Her final point: God works with imperfect people, and that includes all of us.

Putting Jesus on the Ballot

The final seminar of the day for me was “Putting Jesus on the Ballot” by Scott Peterson, who is also a pastor at Trinity Mennonite Church in Glendale.

Peterson addressed the political tensions in our country and called people to follow Jesus rather than partisan politics. At the same time, he did not call for abandoning political engagement.

He noted that everyone has political opinions they think are right, but when we apply Christ to politics, we are wildly inconsistent. “We have dueling Jesuses in churches,” he said. “Social media is filled with Jesus bombs” as people try to use Jesus as a weapon.

While governments often have good ends in mind, their means are always violent, coercive.
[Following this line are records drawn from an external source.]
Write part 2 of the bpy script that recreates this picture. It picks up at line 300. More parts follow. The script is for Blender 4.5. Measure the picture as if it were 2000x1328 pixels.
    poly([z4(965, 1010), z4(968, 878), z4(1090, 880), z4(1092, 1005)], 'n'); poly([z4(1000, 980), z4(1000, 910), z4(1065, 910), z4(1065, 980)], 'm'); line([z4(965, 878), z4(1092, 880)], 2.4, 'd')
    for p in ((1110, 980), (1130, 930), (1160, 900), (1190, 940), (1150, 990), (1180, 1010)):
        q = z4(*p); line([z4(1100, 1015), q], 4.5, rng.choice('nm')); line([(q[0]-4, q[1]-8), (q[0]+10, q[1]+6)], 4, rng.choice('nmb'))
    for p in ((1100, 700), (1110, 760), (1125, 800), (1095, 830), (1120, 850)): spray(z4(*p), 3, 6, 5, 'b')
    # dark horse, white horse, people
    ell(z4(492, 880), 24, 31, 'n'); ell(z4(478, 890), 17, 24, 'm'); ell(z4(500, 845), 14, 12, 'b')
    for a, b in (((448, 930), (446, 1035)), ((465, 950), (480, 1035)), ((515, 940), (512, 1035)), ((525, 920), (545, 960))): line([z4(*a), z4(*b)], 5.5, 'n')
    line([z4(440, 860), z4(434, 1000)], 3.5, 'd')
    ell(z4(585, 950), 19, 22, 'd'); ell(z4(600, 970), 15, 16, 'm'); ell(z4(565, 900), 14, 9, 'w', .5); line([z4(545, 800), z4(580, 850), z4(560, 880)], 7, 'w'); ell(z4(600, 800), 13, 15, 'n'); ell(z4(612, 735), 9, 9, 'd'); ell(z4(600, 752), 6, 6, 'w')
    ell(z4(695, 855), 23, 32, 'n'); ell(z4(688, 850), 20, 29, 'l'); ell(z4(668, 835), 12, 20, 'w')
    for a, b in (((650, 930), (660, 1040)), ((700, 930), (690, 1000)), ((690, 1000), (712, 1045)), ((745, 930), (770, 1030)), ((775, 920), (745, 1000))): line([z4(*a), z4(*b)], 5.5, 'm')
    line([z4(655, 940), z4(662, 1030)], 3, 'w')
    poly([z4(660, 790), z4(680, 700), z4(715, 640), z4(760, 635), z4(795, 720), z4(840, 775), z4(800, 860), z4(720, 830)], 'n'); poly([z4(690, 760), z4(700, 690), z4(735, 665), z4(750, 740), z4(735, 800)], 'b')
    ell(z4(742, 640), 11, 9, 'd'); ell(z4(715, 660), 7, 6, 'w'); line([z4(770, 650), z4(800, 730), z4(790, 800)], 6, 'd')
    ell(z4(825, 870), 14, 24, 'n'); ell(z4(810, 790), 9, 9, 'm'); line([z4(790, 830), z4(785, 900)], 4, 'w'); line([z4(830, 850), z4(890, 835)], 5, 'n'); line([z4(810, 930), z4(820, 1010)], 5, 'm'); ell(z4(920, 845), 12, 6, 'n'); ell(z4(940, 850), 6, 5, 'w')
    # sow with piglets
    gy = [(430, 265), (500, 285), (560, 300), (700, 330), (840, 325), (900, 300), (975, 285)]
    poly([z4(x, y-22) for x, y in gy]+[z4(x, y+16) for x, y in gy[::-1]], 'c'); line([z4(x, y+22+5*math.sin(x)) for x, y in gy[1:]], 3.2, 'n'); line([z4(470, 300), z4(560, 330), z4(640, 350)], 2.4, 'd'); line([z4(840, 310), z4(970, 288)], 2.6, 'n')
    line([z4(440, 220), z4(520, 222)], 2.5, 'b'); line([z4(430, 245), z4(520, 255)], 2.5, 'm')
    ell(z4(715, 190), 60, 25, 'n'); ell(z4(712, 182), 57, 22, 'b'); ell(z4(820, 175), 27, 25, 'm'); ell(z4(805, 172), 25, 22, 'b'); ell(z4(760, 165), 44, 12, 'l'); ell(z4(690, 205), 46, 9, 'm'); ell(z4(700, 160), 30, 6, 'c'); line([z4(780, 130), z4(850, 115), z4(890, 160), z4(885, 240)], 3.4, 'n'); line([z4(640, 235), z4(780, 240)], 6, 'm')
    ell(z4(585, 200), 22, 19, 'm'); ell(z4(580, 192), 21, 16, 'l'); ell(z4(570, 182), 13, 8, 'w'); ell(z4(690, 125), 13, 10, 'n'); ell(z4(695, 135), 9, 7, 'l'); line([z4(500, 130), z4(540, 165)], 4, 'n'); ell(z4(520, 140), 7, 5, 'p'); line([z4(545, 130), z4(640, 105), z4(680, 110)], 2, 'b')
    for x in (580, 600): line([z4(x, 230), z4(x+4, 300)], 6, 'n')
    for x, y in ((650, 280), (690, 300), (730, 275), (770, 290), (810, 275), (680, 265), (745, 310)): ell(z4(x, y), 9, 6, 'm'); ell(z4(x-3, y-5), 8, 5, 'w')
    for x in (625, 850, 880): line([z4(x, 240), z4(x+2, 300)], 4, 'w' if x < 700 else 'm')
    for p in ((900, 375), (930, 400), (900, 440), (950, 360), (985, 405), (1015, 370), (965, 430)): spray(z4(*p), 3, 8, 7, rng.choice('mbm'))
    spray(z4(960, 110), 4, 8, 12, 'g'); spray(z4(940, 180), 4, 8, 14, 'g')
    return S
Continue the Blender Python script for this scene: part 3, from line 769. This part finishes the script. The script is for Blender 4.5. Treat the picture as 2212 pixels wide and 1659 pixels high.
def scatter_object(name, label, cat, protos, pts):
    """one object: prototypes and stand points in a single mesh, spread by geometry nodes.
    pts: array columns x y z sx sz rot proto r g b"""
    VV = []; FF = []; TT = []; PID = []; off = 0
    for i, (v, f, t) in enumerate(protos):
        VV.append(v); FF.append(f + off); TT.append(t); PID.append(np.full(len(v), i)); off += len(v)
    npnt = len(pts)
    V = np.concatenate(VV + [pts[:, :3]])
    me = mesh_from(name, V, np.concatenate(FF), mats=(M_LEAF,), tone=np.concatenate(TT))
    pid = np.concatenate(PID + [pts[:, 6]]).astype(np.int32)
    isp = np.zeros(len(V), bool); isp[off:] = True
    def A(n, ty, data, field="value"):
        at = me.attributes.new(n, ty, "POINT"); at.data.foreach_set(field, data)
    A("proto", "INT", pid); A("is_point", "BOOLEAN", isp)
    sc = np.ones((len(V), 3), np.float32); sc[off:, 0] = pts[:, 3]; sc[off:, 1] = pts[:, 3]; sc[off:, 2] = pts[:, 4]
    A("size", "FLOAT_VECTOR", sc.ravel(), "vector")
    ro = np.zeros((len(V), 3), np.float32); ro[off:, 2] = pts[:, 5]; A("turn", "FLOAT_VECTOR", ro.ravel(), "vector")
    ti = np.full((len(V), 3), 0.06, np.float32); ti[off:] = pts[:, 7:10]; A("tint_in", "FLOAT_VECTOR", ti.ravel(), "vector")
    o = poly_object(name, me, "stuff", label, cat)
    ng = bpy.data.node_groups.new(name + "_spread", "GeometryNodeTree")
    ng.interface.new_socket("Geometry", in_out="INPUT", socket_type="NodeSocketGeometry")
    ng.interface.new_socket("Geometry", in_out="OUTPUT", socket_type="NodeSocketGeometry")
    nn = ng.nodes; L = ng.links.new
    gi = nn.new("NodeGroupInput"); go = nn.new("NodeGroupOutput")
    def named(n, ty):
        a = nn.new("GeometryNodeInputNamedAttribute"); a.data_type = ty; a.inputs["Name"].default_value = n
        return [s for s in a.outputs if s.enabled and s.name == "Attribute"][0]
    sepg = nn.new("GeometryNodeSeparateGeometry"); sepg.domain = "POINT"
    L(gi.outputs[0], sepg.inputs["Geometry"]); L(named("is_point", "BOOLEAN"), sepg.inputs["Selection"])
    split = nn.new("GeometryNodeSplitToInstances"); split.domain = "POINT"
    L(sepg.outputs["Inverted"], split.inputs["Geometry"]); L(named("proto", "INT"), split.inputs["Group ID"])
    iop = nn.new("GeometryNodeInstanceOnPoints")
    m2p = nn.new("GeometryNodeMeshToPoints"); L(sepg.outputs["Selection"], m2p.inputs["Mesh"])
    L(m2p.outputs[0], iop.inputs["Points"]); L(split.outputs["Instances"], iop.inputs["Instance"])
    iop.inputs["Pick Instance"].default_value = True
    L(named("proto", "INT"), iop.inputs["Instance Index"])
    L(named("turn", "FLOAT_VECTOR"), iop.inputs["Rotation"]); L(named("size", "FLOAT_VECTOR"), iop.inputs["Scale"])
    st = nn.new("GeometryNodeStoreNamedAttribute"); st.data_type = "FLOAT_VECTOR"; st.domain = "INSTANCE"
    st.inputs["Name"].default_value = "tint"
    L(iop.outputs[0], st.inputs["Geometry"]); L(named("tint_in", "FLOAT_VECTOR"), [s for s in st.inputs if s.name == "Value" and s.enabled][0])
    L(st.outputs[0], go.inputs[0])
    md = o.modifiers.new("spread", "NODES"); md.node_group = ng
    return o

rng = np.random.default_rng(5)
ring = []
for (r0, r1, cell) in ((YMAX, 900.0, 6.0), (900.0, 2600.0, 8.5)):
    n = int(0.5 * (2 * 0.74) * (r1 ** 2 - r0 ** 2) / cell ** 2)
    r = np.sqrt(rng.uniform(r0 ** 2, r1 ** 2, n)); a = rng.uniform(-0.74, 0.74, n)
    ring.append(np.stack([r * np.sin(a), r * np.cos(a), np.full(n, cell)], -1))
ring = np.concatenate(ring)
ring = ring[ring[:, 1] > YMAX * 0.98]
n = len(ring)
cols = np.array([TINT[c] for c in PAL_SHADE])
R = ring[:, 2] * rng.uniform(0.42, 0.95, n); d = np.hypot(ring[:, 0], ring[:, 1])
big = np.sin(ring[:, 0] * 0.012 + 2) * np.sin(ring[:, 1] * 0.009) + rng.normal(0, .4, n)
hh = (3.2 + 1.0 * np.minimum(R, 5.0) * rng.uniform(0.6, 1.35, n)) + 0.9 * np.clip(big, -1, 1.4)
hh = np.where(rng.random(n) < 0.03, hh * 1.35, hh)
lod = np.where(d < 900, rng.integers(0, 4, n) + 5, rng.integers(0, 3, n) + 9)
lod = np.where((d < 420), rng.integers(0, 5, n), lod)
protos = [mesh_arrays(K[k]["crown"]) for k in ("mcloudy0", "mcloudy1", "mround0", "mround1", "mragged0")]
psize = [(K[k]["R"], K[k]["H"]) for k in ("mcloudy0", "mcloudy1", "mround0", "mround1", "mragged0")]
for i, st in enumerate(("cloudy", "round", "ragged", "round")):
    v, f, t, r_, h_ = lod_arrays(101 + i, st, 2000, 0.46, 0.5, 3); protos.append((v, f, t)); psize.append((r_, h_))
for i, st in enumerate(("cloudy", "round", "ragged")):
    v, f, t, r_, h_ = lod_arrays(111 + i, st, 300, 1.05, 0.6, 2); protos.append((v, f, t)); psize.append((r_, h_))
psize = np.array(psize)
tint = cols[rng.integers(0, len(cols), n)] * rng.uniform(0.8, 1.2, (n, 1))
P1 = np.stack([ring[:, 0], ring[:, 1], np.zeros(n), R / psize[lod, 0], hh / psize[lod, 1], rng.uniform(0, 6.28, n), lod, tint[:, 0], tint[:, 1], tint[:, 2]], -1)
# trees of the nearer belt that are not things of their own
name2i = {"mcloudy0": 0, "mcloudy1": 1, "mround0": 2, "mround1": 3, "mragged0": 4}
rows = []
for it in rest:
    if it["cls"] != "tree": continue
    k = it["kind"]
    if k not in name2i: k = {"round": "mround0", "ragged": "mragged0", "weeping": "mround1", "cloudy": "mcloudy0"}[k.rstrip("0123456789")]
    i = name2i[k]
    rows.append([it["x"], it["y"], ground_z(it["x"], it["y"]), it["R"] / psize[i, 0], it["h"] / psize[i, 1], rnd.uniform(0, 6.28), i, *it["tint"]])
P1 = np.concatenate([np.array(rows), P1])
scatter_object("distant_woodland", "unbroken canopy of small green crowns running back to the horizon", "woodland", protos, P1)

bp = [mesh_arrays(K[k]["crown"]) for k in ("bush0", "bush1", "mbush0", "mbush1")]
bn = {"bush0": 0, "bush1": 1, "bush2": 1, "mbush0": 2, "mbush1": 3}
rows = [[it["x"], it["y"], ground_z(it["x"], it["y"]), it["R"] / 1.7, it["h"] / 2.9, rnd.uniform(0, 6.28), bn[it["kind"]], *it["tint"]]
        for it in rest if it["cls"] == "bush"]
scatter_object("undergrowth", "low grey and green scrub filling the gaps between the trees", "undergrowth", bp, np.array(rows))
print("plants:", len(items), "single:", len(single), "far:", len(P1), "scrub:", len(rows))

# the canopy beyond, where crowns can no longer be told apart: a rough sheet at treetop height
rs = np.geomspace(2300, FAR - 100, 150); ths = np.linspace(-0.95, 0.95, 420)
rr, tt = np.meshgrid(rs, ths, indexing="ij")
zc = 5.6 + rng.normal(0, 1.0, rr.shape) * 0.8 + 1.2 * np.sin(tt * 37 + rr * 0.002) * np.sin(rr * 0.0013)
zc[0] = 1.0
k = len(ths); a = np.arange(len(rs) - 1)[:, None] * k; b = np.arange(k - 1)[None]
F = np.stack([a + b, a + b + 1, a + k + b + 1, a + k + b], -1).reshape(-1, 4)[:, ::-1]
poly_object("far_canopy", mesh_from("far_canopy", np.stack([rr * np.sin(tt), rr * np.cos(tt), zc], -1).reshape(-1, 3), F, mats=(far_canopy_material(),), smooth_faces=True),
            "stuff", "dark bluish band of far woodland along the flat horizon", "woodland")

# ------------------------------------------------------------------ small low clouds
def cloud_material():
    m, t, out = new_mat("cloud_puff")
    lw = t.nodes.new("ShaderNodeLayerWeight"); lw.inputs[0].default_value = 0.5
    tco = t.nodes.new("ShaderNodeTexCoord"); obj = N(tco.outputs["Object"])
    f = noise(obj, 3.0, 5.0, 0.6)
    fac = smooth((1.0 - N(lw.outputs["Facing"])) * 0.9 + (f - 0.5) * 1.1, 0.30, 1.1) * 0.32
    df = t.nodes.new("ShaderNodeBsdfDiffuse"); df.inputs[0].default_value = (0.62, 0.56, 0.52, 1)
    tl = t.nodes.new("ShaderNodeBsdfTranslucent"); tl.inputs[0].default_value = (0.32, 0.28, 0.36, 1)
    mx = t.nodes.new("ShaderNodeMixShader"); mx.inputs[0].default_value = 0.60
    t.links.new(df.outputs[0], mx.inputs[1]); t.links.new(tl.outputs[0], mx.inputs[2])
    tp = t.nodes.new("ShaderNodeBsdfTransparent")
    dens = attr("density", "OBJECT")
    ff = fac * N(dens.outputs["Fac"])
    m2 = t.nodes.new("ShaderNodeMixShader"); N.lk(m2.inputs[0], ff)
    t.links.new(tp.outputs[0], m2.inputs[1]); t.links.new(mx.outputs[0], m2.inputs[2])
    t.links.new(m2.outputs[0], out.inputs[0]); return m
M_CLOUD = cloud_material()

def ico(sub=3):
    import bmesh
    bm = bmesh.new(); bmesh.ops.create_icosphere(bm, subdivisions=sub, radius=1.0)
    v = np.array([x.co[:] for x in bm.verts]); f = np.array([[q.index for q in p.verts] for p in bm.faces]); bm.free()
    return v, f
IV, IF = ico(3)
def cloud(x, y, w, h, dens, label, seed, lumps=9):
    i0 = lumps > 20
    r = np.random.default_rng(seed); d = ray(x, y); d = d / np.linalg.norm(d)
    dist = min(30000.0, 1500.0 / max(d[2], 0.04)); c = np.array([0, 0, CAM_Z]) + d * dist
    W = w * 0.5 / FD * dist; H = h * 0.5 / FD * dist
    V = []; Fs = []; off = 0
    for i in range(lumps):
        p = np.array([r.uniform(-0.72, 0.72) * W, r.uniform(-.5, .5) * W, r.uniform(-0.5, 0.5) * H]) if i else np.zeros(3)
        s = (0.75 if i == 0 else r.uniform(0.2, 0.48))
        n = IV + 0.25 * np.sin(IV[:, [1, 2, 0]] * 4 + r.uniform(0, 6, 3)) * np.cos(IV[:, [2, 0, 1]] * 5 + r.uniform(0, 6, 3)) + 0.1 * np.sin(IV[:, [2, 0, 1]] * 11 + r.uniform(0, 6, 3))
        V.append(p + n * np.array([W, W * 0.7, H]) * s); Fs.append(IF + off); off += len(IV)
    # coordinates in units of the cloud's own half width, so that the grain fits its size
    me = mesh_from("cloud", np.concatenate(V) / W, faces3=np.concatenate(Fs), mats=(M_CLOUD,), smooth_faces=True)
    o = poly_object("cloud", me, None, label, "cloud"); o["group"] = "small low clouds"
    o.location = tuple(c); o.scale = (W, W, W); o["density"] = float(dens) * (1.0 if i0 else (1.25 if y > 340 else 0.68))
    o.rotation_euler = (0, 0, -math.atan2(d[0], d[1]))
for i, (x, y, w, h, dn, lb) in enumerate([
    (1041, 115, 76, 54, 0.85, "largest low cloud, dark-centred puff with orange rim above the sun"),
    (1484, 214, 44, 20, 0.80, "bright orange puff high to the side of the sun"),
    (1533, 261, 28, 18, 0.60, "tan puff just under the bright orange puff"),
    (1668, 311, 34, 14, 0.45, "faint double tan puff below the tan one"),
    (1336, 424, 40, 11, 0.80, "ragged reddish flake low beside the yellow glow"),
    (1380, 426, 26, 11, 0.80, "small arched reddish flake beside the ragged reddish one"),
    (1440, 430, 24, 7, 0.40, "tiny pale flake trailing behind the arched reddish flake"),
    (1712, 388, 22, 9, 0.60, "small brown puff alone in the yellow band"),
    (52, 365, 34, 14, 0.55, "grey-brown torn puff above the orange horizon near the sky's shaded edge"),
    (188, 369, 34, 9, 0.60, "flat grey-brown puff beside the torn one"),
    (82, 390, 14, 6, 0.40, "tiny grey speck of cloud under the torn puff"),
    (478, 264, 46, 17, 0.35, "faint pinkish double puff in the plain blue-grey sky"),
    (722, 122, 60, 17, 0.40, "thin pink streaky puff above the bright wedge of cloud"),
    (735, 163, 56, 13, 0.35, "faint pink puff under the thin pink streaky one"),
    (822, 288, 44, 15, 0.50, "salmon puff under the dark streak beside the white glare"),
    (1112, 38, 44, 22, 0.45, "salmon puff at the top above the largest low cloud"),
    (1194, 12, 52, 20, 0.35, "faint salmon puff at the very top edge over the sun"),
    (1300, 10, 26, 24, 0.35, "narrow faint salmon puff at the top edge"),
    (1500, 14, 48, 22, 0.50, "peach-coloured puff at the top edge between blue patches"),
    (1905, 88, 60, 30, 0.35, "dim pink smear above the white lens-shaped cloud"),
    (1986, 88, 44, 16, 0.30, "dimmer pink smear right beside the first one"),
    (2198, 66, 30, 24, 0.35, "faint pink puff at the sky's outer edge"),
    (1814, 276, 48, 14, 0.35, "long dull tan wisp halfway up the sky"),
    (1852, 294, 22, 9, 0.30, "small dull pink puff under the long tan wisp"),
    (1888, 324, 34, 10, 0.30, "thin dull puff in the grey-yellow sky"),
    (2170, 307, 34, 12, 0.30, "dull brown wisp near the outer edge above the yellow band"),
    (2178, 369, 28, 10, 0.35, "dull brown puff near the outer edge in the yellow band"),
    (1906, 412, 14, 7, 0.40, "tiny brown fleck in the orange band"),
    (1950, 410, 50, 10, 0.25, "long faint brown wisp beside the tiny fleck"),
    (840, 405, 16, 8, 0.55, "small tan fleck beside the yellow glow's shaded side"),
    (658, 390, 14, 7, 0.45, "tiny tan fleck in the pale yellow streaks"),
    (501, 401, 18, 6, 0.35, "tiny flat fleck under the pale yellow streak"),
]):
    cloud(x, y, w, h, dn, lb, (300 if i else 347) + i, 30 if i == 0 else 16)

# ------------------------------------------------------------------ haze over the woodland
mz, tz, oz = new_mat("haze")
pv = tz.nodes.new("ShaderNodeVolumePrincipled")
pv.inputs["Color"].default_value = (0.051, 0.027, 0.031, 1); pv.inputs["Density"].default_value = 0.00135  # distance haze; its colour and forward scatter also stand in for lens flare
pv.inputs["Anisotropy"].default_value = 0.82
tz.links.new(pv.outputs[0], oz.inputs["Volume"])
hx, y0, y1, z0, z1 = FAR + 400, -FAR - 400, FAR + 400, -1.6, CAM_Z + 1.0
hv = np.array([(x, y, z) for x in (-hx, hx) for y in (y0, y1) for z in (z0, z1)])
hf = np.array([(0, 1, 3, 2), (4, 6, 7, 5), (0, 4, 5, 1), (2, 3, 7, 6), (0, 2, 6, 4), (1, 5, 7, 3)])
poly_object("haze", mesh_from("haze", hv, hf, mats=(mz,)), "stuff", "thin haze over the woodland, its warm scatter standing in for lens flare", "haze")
The means of Christ, therefore, are incompatible with the means of government. Anabaptist Christianity, he said, is means-based, not ends-based. It is nonviolent, noncoercive and Jesus-centered.

Our involvement is to hold government to its God-ordained role, which is to minimize evil.

Peterson named four commitments we should make:

  1. Commit ourselves to finding our truest identity in Christ alone.
  2. Commit to tearing down the culture’s dividing walls.
  3. Commit to political responses that come from introspection, faithfulness and conviction.
  4. Commit to a posture of repentance and humility.

No matter how much we work at creating a good government, he said, it will never be the kingdom of God.